From Lorraine Ong.  
My Great grandfather and great great grandfather were noted as being watermen on marriage certificates.  My father always believed his grandfather was a merchant seaman!  What did watermen do? They both were born and lived around Northfleet, Plumstead and Gravesend areas.  Do you have any publications available on this? My Ancestors were both named Charles J Ginn b 1859 and Charles Ginn b 1835! The latter being the son of Scarff Ginn from Essex. approx. b. 1807. I do hope that you can help me with compiling a picture of the life of my grandfathers.

From John Day.  
Re. the note on Merryweather steam fire engines in the last issue (appliances is the proper term), why has 'Sutherland', the horse drawn engine of 1863, believed to be the oldest preserved steamer, been left out? After all, Kensington is not all that far from Greenwich. There is a picture of it in 'The Fire Engine' by Simon Goodenough published by Orbis in 1978,  p.55. It is also pictured in 'The Engineer' (Vol. 16, p59, July 31, 1863), because it gained first prize in its class in the Steam Fire Engine trials of that year. The full report of these trials is on pages 9, 23, 32, 47 and 59. It gives all the dimensions and performances. Later in the same volume is a copy of a paper on the History of the Steam Fire Engine by W.Roberts, who built some of the earliest three wheeled engines.  Other references to steam fire engines that have mention of Merryweather are in the same journal (Vol.12, pp.8 & 279, Vol.14, pp.12, 26, 259 & 295, Vol. 22,  p241, Vol. 28, p114 and Vol. 74, p412.  Just to stir things a bit more, there is an engraving of the Merryweather 'Greenwich' steam fire raft in 'The Story of the Fire Service' by Tony Paul, published by Almark Publishing in 1975, page 40.  The engraving shows the name as M.F.B. Active.    If somebody likes to research the subject, the following may be helpful: -  James Compton Merryweather, Fire Protection of Mansions, 1884, James Compton Merryweather, Handbook of Fire Brigades, 1886, Roper's Handbook of Modern Steam Fire Engines, 1888

Forgot to tell you in the last epistle that there is a series of 22 instalments of '60 Years of Thames Shipbuilding and Marine Engineering' in Vols. 84 and 85 of 'The Engineer,' July 1897 to June 1898. Don't look to me to abridge them, I'm too busy with a model of the Crofton No. 2 engine and researching a paper on Multi-barrel guns over a time scale extending from Ezekial to the present day.
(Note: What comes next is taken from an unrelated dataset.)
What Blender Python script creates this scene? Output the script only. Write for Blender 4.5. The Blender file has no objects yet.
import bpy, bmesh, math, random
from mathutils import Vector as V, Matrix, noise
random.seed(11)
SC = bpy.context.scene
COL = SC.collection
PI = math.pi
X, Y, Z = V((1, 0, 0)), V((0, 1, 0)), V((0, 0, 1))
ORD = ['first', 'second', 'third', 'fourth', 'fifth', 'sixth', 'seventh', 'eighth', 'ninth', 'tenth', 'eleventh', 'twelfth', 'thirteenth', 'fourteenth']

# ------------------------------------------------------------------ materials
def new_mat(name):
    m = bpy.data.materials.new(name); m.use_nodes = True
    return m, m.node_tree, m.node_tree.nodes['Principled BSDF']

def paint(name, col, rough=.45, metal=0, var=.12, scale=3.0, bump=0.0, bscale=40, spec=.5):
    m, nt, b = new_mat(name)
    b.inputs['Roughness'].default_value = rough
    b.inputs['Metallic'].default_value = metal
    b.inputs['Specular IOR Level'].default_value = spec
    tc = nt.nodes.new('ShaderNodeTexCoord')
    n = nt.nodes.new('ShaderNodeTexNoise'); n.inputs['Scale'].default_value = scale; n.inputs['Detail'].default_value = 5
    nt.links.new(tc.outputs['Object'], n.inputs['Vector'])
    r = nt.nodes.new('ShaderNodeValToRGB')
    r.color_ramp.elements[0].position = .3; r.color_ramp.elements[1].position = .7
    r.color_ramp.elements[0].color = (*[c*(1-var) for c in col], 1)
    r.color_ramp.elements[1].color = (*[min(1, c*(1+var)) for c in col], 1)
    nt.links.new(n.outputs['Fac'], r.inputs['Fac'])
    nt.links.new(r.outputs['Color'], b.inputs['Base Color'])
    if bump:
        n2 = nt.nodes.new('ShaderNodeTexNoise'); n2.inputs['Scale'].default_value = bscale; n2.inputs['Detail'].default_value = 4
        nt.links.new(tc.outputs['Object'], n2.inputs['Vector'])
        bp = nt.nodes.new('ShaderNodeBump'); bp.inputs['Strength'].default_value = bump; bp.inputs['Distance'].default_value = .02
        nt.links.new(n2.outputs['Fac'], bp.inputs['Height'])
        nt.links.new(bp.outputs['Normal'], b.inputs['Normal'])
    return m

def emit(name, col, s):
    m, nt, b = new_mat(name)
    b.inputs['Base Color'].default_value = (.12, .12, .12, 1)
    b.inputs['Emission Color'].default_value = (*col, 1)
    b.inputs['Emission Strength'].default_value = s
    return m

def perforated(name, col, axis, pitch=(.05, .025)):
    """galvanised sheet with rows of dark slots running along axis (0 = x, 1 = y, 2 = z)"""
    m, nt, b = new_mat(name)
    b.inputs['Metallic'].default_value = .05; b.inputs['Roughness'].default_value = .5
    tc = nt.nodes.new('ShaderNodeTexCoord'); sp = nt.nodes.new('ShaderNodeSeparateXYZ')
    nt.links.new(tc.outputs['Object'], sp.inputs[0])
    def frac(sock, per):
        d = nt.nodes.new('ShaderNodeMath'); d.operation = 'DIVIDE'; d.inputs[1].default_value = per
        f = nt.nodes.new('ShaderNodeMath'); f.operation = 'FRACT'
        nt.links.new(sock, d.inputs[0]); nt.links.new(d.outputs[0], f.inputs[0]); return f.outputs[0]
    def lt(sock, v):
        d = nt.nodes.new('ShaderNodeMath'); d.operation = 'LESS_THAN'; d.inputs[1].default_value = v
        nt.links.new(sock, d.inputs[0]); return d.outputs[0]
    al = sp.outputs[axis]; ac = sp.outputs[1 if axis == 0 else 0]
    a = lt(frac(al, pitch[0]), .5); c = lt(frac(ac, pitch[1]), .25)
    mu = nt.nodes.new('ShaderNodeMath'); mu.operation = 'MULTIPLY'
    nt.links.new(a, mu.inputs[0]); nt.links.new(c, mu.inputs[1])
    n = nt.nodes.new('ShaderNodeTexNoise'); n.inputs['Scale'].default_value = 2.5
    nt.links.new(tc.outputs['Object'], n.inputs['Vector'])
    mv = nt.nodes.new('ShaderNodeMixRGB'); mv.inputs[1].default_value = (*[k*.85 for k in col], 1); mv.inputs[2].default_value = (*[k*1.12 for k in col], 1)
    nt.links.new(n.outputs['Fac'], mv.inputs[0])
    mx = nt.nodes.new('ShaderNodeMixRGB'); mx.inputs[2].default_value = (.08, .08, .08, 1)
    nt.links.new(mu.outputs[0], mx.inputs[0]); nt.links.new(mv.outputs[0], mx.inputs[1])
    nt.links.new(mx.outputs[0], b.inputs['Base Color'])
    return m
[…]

Just realised that Simon Goodenough's book was republished in the same format as a soft back in 1985 under the new title of 'Fire, the Story of the Fire Engine,' its all part of a racket to make sure nothing is easy.

From Mary Anne Gourlay.  
I have just been reading your website and came across the Enderby Settlement Diaries. I am interested in this subject as I am doing research on the Enderby Co.  I would like to obtain a copy. I am also researching my family whose background is the Greenwich region.

From Nicholas Hall.  
My article on the gun maker Blakeley should be coming out in our next Royal Artillery yearbook - with a suggestion as to why Josiah Vavasseur named his Blackheath house 'Rothbury'!  I went to see if the Bear Lane premises of the London Ordnance Works survived in Southwark  - they don't, but the pub predating it  does.  It is so annoying: the London Ordnance Works building was still there in 1974 when I was working at the Tower so I could have seen it if I'd known!